No longa, Karine Teles contracena com seus dois filhos, os gêmeos Arthur e Francisco, frutos da sua relação com o diretor do filme, Gustavo Pizzi, mas também com seu sobrinho Luan, algo que contribuiu para a construção de um ambiente tão organicamente íntimo entre as personagens. No entanto, mesmo com integrantes do elenco que não fazem parte desse núcleo fora das telas, como Adriana Esteves, Otávio Müller e Konstantinos Sarris, o filho mais velho da protagonista que recebe uma proposta para jogar handebol na Alemanha, questão que dá o start e encerra o arco dramático da protagonista, Teles consegue semelhante façanha.

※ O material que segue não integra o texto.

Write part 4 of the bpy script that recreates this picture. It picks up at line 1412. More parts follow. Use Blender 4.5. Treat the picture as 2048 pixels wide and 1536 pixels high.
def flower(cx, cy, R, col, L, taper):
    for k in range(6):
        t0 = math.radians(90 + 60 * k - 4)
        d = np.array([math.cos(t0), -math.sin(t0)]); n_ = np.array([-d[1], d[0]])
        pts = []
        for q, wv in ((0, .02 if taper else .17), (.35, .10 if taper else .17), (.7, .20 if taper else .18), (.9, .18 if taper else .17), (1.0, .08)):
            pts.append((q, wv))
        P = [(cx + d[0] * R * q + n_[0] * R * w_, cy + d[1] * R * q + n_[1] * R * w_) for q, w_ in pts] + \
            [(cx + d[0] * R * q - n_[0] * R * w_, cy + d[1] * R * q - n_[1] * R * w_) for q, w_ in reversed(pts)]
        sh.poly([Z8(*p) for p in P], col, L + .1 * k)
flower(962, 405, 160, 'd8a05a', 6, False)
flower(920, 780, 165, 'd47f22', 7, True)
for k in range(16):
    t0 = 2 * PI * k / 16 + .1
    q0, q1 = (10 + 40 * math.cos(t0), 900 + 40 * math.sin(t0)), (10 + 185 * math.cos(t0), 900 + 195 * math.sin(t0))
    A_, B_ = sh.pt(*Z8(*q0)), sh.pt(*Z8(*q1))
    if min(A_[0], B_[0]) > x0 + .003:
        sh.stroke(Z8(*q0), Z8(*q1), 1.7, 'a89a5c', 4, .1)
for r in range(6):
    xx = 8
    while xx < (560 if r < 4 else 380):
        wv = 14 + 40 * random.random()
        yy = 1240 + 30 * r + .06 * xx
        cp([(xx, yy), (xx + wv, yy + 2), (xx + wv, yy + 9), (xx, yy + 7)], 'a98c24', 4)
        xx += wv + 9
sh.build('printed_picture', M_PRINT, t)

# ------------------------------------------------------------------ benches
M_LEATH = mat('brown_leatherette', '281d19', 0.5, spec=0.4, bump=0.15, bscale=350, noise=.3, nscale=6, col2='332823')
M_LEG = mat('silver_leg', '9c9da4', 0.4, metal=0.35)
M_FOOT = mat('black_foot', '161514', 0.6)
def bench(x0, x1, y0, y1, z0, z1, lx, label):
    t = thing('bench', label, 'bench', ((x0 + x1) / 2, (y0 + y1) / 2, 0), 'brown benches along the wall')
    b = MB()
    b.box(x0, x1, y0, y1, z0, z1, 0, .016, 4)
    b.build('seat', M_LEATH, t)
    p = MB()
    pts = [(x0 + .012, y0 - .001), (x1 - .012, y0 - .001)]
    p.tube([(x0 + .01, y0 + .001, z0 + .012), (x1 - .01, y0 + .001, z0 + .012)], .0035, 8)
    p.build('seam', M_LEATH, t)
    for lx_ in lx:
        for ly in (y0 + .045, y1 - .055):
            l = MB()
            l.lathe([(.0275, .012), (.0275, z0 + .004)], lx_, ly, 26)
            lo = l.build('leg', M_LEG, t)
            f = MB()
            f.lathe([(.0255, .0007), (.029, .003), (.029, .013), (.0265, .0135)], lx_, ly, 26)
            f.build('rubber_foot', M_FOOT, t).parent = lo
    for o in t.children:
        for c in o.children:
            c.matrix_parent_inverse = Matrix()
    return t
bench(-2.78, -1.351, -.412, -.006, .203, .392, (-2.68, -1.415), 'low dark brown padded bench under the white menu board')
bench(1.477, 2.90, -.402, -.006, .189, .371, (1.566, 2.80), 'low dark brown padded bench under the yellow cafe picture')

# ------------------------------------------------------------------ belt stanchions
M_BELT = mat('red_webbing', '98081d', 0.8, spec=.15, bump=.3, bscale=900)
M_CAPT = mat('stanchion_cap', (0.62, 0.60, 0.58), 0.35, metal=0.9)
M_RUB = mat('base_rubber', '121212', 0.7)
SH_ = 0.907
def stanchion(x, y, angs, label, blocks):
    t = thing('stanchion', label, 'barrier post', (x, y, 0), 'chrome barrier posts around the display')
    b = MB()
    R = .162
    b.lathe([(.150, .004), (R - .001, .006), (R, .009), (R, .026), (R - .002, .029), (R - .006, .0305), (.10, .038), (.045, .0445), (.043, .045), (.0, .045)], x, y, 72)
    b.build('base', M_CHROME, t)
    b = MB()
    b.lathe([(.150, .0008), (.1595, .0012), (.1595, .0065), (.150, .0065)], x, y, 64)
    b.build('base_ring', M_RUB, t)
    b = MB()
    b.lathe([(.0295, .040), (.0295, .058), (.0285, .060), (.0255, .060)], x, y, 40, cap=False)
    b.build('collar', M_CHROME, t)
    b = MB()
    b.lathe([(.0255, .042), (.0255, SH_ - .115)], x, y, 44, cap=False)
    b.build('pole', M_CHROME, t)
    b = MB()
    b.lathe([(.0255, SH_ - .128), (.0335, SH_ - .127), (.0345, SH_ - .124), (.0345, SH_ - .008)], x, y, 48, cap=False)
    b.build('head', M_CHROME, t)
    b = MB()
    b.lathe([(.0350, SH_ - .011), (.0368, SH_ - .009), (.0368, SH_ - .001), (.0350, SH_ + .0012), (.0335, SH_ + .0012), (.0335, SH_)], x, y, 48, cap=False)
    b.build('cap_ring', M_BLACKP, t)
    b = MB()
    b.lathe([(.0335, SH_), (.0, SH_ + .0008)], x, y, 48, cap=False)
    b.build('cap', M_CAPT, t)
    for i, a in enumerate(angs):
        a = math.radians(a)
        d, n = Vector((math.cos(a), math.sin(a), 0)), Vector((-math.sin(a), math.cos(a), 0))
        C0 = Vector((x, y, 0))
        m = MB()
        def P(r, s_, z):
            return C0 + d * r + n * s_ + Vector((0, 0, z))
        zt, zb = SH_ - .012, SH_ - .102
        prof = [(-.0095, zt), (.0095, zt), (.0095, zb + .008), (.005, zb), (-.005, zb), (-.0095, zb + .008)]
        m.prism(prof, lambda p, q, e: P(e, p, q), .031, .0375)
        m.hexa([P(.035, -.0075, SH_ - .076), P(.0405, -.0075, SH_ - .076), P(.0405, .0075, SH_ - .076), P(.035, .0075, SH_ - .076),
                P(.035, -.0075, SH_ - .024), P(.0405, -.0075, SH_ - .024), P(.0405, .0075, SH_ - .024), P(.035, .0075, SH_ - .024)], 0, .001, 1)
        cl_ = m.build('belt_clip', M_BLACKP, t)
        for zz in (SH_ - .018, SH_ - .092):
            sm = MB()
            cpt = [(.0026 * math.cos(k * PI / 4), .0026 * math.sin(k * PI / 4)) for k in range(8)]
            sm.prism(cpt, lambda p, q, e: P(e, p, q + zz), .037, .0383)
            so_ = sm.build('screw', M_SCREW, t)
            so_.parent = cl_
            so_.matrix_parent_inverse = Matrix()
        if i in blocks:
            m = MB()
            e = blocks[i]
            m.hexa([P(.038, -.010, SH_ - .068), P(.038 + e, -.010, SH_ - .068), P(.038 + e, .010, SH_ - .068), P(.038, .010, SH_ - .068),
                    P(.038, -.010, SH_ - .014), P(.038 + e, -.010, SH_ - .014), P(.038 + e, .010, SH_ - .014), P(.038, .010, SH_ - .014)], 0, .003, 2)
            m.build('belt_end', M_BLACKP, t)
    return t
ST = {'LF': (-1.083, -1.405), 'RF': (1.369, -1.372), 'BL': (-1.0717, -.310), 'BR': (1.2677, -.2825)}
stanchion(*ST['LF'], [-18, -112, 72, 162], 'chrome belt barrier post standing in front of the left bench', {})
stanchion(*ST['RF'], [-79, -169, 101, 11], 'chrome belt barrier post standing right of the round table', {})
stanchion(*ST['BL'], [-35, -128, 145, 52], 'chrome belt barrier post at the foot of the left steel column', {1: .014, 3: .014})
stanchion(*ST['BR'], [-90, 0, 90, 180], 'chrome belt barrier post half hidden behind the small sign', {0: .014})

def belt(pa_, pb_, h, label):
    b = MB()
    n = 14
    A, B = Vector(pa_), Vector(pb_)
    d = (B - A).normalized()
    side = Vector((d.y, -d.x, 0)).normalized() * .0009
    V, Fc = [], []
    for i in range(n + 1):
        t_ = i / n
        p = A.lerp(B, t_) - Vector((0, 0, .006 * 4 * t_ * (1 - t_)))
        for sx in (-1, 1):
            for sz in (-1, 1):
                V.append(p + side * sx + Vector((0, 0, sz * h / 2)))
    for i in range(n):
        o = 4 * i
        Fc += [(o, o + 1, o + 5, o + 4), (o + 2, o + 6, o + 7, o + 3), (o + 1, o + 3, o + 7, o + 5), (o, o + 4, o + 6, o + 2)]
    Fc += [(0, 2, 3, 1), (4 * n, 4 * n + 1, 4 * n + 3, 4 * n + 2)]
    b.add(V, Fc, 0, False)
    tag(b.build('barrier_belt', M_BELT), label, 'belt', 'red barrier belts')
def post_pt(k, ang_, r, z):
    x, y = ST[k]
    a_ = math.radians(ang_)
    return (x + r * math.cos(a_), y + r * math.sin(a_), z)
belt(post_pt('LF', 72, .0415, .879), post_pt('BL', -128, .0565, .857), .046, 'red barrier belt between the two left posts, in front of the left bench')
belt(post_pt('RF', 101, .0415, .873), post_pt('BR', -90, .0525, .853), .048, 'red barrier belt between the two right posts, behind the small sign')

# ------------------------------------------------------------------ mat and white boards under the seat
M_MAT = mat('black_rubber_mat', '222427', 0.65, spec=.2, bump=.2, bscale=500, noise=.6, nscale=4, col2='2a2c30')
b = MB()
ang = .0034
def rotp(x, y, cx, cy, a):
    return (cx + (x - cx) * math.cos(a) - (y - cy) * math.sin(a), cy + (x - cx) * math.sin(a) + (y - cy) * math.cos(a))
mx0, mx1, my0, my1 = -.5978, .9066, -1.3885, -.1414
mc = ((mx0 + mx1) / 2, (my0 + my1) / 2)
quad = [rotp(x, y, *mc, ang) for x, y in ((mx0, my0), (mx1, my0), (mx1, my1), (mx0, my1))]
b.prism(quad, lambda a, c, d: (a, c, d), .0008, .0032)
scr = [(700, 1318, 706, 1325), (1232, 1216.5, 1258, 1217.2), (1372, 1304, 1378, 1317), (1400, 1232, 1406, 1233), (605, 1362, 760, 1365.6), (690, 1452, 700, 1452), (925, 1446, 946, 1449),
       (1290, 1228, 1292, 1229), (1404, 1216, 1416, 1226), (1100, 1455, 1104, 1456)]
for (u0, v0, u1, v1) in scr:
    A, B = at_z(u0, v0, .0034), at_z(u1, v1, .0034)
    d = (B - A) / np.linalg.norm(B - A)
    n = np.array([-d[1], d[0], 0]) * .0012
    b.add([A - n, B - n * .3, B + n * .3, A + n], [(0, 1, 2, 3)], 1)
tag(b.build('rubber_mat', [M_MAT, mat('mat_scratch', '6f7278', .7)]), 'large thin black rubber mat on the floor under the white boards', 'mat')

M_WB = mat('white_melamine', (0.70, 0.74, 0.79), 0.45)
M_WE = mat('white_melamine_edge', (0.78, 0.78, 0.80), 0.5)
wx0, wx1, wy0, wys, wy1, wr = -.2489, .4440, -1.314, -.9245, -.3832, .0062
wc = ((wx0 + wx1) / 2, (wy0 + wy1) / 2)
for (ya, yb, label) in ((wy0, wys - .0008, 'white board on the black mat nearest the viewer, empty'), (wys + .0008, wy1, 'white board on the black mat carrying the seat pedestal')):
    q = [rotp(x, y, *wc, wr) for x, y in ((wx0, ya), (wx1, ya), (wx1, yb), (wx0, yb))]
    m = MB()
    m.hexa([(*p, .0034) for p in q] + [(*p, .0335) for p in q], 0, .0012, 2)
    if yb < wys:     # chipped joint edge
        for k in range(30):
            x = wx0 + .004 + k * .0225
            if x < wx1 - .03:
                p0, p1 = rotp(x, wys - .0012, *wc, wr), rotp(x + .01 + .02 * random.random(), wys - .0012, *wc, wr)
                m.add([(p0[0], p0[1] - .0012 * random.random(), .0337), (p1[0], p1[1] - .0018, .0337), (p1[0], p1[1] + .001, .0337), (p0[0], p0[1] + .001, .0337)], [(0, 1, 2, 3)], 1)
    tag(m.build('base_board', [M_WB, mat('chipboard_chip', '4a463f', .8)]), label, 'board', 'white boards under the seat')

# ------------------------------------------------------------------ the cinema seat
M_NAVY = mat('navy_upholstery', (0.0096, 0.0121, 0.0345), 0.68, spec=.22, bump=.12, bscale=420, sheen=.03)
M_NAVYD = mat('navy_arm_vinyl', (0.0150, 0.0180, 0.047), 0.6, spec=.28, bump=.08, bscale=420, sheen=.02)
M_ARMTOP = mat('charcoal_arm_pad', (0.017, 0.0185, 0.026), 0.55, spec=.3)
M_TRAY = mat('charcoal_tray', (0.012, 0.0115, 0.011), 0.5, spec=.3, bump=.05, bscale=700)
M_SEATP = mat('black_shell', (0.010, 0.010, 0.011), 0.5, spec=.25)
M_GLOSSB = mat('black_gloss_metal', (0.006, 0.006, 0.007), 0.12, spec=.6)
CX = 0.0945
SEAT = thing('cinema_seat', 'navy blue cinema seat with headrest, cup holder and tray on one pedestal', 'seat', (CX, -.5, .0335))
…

Como a protagonista de Benzinho, Karine Teles consegue compor uma mulher repleta de virtudes sem que isso a transforme num tipo ilusório da ficção. A atriz transforma Irene numa matriarca de "carne-e-osso" cheia de apego às pessoas e coisas que fazem parte da sua história, sua casa, suas fotos, sua irmã, seus filhos... Irene é daquelas pessoas que ama tanto o próximo que se pudesse encapsulava àquele sobre o qual deposita o seu sentimento num campo de força impermeável a qualquer tipo de sofrimento e isso percebemos na maneira como defende e acolhe na sua própria casa a irmã Sônia e, principalmente, quando notamos sua preocupação e zelo com a partida do filho Fernando. O trabalho de Teles em Benzinho é daquelas interpretações que fazem e dão o tom do próprio filme, engrandecendo em níveis impressionantes a potência da obra. Um filme sobre pessoas genuinamente boas que é um alento em tempos de descrença tão grande nas pessoas como o que estamos vivendo no Brasil atualmente.
Benzinho, 2018. Dir.: Gustavo Pizzi. Roteiro: Gustavo Pizzi e Karine Teles. Elenco: Karine Teles, Otávio Müller, Adriana Esteves, Konstantinos Sarris, Luan Teles, Arthur Teles Pizzi, Francisco Teles Pizzi, César Trancoso, Mateus Solano. Vitrine Filmes, 95 min.